“Lord, we would fain some little palm branch lay
Upon thy way.
If but the foldings of thy garment’s hem
Shall shadow them,
These worlthless leaves, which we have brought and strewed
Along thy road,
Shall be raised up and made divinely sweet,
And fit to lie beneath thy feet.”
Already we have learned to keep back the thought of our own wants when we enter the gate of prayer, and to pray first for the hollowing of God’s name. We are here checked again in our expression of our own eager desires, and bidden to pray instead for the coming of God’s kingdom. The things of God must come before our things.
“Thy kingdom come.” What is the kingdom of God for whose coming we are here taught to pray? It is not the rule of God over the material universe. Already the divine sway in this realm is complete. No star ever rebels against the laws ordained for the heavenly bodies. There is nowhere in nature any resistance to the will of God, which is revealed in what we call nature’s laws.

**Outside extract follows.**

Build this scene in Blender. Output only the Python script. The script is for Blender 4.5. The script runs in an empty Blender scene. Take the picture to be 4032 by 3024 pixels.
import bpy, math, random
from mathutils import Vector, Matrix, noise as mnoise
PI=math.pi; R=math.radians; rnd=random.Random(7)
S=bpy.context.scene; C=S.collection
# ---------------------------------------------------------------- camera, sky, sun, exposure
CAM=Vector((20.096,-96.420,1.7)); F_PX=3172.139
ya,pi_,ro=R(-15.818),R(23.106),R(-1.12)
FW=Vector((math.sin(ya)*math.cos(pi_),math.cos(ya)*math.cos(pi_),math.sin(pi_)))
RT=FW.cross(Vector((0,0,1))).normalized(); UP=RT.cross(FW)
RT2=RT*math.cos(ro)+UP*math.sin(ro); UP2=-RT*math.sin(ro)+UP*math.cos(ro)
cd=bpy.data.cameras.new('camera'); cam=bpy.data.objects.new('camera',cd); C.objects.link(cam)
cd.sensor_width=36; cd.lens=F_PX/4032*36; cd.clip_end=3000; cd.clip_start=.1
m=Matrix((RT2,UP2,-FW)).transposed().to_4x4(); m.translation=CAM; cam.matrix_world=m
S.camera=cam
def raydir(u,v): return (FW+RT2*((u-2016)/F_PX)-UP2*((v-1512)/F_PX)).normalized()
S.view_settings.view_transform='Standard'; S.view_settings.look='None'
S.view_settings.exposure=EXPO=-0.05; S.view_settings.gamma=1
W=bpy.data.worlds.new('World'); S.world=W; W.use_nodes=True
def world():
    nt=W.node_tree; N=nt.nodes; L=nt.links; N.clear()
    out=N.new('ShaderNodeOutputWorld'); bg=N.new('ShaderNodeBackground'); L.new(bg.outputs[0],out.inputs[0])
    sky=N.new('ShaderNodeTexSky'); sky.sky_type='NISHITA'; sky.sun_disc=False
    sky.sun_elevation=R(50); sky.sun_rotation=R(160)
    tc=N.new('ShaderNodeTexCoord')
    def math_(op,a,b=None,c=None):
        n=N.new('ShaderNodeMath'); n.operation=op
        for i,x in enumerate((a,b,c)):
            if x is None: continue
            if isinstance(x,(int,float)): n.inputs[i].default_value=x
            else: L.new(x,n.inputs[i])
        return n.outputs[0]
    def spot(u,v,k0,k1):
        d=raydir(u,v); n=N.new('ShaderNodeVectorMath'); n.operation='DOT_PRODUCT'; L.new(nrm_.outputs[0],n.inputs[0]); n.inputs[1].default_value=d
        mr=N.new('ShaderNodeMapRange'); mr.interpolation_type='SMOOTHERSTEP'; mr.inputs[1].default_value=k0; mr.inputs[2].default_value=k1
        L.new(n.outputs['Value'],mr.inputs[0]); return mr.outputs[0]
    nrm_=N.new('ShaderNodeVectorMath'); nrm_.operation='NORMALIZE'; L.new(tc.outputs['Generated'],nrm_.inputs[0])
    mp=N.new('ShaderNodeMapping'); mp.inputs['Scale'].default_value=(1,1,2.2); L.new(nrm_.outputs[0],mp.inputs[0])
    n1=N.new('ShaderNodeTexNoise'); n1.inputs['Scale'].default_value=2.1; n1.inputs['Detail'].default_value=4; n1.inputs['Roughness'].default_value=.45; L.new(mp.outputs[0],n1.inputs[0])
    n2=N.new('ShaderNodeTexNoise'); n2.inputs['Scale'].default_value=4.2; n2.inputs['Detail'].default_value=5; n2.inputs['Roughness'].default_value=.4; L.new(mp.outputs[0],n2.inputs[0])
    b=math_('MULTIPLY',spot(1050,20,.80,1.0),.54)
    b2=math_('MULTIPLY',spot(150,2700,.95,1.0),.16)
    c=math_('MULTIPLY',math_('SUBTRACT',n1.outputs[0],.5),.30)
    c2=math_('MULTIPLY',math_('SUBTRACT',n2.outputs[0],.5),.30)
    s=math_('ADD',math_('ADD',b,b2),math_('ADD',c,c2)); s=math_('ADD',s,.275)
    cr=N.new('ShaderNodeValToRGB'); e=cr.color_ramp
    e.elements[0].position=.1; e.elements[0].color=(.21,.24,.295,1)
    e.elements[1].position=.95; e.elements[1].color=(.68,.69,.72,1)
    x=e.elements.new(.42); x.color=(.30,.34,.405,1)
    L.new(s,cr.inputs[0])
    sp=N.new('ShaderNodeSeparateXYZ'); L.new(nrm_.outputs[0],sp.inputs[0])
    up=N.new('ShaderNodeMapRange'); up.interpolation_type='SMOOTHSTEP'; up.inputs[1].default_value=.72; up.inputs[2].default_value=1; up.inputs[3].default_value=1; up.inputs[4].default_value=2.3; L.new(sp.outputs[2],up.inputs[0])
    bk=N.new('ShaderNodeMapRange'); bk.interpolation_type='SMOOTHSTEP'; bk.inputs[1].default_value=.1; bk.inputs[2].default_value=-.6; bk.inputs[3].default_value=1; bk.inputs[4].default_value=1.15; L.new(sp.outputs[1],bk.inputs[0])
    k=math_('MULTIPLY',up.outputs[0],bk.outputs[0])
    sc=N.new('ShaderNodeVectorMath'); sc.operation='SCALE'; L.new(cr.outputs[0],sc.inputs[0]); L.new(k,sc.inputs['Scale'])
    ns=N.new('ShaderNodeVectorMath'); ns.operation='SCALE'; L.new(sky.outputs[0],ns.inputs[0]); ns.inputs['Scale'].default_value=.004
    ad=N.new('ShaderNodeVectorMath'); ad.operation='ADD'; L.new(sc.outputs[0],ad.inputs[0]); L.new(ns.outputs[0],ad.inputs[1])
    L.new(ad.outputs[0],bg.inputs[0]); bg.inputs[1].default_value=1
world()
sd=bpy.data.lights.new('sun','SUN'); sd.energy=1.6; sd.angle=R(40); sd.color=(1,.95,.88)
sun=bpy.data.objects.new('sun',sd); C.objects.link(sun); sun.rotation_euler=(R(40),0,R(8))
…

There is no need, therefore, to pray for the coming of our Fathers’s kingdom in the natural world.
Nor is this a prayer for the speedy coming of death to the child of God, that he may enter into the joys and felicities of heaven’s blessedness, — the full glory of the kingdom of God. Our Lord’s own prayer for his disciples was not that they should be taken out of the world, for they have a work to do here, but that they should remain in the world and be kept from its evil.